During the van life, we dreamed about what our next home would look like. We had a plan to buy a townhome when we got back in the fall before I started teaching again for the year. The market was still high so we decided to wait. We are grateful to be able to live with Andy’s mom for what has now been an entire school year. As fall settled in, we started playing with the idea of opening up a hostel….a dream we have had in our minds for a couple of years. We started writing a business plan, talking to a mentor, and reading all about hostel ownership. Our energy was in full swing for hostel ownership plans during the months of September and October. At the end of October we learned I was pregnant (yes pregnant and didn’t realize it for nearly the first trimester)….surprise! This brought a turning point to the hostel idea. I thought there was no way we were going to run a hostel with 2 very young children. The hostel idea went on hold as we got into the winter months. We settled in for the winter, I continued to teach at the outdoor pre-k, and Andy (and grandma) were on Rory duty. It was nice for daddy daycare to be able to share the duties of caring for Rory while I was at work. As the school year went on, I began to really just go through the motions it felt. While dad and grandma were there to help, I still felt I wanted to do mommy duty and spend time with Rory when I got home from work. The exhaustion was real. There were plenty of days when I was struggling to find joy in teaching. There were days I struggled to even want to spend time with Rory because I was so exhausted from teaching. Between the pregnancy, caring for a 1-year-old, and working with 4-5-year-olds the exhaustion was in full swing. Being pregnant the second time around was much different. There was less anxiety, less unknown, and overall less time to think about the pregnancy itself. I’ve been so busy with a 1 year old and work that there’s been no time or energy to sit and reflect on things like a pregnancy diary. This is for sure a piece of advice to anyone pregnant for your first time especially….it’s cool to read back on all the changes and emotions your body goes through because you will forgot about so much of it!
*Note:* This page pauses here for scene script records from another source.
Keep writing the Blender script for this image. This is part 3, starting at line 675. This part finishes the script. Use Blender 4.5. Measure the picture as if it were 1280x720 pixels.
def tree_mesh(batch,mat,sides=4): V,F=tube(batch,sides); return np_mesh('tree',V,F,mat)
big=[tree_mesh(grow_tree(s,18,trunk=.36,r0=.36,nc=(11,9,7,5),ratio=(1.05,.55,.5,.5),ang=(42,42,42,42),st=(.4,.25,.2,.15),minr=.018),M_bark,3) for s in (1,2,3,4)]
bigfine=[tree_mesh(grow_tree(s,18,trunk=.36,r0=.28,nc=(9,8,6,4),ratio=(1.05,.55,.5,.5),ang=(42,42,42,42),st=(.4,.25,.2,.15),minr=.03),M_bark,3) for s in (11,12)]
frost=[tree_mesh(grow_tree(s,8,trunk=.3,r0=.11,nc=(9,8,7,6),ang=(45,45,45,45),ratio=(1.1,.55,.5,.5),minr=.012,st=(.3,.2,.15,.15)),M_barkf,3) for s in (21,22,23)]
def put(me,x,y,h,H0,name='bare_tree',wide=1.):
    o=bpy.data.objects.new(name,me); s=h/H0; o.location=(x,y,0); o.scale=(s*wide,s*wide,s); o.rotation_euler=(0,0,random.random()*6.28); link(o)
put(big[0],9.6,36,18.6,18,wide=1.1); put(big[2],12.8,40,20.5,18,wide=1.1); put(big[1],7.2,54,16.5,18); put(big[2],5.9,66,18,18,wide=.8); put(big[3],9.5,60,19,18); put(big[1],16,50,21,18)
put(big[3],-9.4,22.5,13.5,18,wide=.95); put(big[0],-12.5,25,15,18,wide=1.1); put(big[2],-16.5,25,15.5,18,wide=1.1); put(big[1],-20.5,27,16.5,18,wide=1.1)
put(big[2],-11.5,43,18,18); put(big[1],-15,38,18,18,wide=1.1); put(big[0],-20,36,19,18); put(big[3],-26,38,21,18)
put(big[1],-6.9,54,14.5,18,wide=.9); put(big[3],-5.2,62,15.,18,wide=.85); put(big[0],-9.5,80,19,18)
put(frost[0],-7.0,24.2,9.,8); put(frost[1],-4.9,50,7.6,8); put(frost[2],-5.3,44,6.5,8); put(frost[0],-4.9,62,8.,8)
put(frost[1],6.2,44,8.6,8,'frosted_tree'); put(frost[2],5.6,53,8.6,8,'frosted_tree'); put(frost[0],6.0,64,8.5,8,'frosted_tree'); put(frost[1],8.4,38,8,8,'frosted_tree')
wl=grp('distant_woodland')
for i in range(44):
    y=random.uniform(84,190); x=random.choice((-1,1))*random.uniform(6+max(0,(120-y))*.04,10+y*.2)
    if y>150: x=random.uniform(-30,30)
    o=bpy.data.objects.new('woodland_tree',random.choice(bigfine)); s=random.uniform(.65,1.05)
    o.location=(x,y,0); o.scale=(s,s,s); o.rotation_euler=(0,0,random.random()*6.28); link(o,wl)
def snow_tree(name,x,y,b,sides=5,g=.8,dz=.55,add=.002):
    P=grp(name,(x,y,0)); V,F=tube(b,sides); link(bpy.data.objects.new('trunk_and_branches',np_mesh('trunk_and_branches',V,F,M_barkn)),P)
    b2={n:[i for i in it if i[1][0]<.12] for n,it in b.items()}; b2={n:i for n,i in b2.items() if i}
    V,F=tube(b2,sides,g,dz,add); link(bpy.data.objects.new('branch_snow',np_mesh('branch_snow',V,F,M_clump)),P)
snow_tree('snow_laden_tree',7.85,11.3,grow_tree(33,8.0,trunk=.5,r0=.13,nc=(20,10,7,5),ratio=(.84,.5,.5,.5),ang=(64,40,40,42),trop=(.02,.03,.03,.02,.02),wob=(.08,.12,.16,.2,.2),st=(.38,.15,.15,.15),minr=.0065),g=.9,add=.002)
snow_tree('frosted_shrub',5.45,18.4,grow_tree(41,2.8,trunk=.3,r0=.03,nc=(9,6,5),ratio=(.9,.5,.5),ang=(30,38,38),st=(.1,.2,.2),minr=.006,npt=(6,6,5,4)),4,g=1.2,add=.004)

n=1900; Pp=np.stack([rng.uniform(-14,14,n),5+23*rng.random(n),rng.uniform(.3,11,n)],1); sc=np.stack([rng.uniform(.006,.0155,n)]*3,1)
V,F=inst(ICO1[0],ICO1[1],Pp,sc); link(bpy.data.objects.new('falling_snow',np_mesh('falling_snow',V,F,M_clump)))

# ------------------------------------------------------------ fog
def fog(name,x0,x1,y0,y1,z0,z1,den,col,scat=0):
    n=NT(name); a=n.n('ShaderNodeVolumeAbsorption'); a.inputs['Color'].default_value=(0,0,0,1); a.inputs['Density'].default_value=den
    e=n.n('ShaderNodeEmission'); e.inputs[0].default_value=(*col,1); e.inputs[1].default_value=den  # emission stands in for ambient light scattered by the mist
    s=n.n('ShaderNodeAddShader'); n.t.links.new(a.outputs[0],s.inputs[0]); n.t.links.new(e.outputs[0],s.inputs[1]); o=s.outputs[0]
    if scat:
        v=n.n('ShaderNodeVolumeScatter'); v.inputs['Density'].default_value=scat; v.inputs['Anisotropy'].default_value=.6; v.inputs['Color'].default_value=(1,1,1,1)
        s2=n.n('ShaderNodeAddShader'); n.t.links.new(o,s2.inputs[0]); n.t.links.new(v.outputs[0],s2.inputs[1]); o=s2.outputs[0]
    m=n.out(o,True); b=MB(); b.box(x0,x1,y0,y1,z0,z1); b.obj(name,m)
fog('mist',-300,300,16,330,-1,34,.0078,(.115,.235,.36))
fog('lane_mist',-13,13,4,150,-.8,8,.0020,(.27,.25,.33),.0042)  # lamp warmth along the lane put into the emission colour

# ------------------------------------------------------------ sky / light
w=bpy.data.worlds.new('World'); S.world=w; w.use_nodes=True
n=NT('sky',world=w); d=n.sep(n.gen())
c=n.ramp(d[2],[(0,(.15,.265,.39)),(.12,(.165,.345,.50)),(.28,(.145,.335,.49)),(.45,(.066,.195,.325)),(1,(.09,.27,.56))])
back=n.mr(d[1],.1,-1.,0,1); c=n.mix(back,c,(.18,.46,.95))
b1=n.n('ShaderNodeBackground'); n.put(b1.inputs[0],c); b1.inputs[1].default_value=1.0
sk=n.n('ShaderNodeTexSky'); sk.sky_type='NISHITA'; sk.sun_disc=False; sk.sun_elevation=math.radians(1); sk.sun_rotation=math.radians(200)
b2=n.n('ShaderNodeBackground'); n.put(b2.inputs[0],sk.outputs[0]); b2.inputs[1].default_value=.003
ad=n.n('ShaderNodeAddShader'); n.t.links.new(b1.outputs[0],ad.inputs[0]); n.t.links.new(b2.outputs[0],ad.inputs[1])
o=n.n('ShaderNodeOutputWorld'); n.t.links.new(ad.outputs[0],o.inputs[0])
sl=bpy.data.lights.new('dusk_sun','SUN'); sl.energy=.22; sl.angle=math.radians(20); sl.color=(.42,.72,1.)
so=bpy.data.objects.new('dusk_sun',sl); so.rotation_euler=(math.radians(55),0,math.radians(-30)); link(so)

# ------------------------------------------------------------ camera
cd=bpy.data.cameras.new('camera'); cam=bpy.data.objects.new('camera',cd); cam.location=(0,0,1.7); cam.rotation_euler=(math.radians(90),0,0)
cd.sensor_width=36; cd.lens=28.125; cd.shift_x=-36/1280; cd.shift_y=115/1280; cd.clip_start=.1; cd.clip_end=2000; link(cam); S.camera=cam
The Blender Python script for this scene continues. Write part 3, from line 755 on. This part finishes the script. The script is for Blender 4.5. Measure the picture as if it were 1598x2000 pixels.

In thinking about what our next step would be with 2 children, we decided to make some job transitions. Andy will go back to work and I will stay home with the kids. I am looking forward to this change. It will open the door for opportunity out there, in connecting with my own children more, and being able to put full energy into the never ending job of parenting. Working full time and parenting is hard. I only did it for 1.5 years since Rory has been born. I give so much credit to all the working parents out there. I also give so much credit to all the stay-at-home parents out there. This isn’t easy either. I’ve been home for 1 week now with Rory and the adjustment to being home full time has had challenges too. Getting into a new routine, and keeping in mind that routine will soon change with a new baby coming. It’s very much a flow by the day season I feel I am in until the baby arrives. We all know the huge schedule and routine change that comes with a new baby.
There’s our current life in a nutshell. The year (by year I mean school year) has been full of twists, turns, changes, transitions, anticipation, waiting, and so many unknowns.
Whatever stage of life you are in, I hope you are finding a balance to get through it. I hope you are able to find joy in the days in the midst of all of the anticipation.